De son côté, à l’issue du Comex exceptionnel du 3 avril, la FFF a continué d’entretenir les doutes concernant une reprise potentielle de ses championnats (du National au District) : « À ce stade de la crise sanitaire, il est encore difficile de se projeter dans la période post-pandémique. Mais la possibilité de reprise de nos championnats existe toujours. Il serait donc prématuré de prononcer aujourd’hui l’arrêt de la saison. » précisant que « la décision de reprendre les championnats ou de les arrêter (sera prise) à l’issue de la période actuelle des mesures de confinement. ». Elle exclut également toute possibilité d’une saison blanche ou de montée sans descente qui, selon elle, « ne répondrait en effet à aucune logique sportive ».

 « Soit on décide de jouer tous les matchs restants, soit on ne joue rien »

Mohamed Hadi, entraîneur de L’Étrat la Tour (Loire), champion de R3 l’an passé, reste dubitatif quant à la possibilité d’une reprise : « Est-ce qu’au mois de Juin on sera dehors ? Bonne question… ». Il regrette le manque de concertation entre les différentes instances : « On aimerait avoir l’avis du CNOSF quand même ». En cas de non reprise, la saison blanche serait, pour lui, « la solution la moins injuste », rappelant que seulement « deux tiers du championnat ont été joués » et que « le football est fait de retournements de situation ». En effet, pour des équipes en difficulté cette saison comme L’Étrat (dernier de sa poule), établir un classement à date reviendrait à prononcer une descente qui aurait pu être évitée sur le terrain. Il en va de même pour les formations qui luttent pour la montée.

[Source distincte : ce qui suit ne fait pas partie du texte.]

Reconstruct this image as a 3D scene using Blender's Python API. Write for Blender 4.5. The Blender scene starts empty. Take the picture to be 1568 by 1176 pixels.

Mohamed Hadi (à gauche), entraineur de L’Étrat la Tour. David Desautel (au centre) et Necime Bounouar (à droite), respectivement adjoint et attaquant de Hauts Lyonnais.

À 30 km au Nord, c’est le cas de Haut Lyonnais (Rhône), en ballottage pour une accession en National 2 (1er ex-æquo à 8 journées de la fin). Même si « ce n’est vraiment pas (sa) priorité du moment », David Desautel, l’adjoint du coach Romain Reynaud, admet que l’évincement de la solution saison blanche est « une bonne nouvelle pour (eux) ». Comme le souligne Necime Bounouar, attaquant du club aux cinq villages : « Ça permet de récompenser le travail fourni depuis le début par les joueurs, le staff et les bénévoles… ». Mais l’idée d’une réalisation partielle de la fin de saison évoquée par la FFF peine à convaincre l’adjoint rhodanien : « Soit on décide de jouer tous les matchs restants, soit on ne joue rien. Sinon il faut trouver une autre solution.»

Les jambes n’y sont plus…

Si la saison venait à redémarrer, un autre aspect renforcerait les risques d’iniquité sportive. La fédération entend tenir compte des « conditions de préparation pour les joueurs » dans sa prise de décision. Or, il apparait impossible de retrouver les terrains avec les aptitudes physiques nécessaires. Pour Necime Bounouar, cette période sera « obligatoire » même s’il suit « un programme à faire 4 à 5 jours par semaine » concocté par son préparateur physique. « On ne peut pas vraiment les suivre » regrette David Desautel. Une tâche compliquée que d’allier les bouleversements de l’emploi du temps et la gestion d’une vingtaine de joueurs à distance.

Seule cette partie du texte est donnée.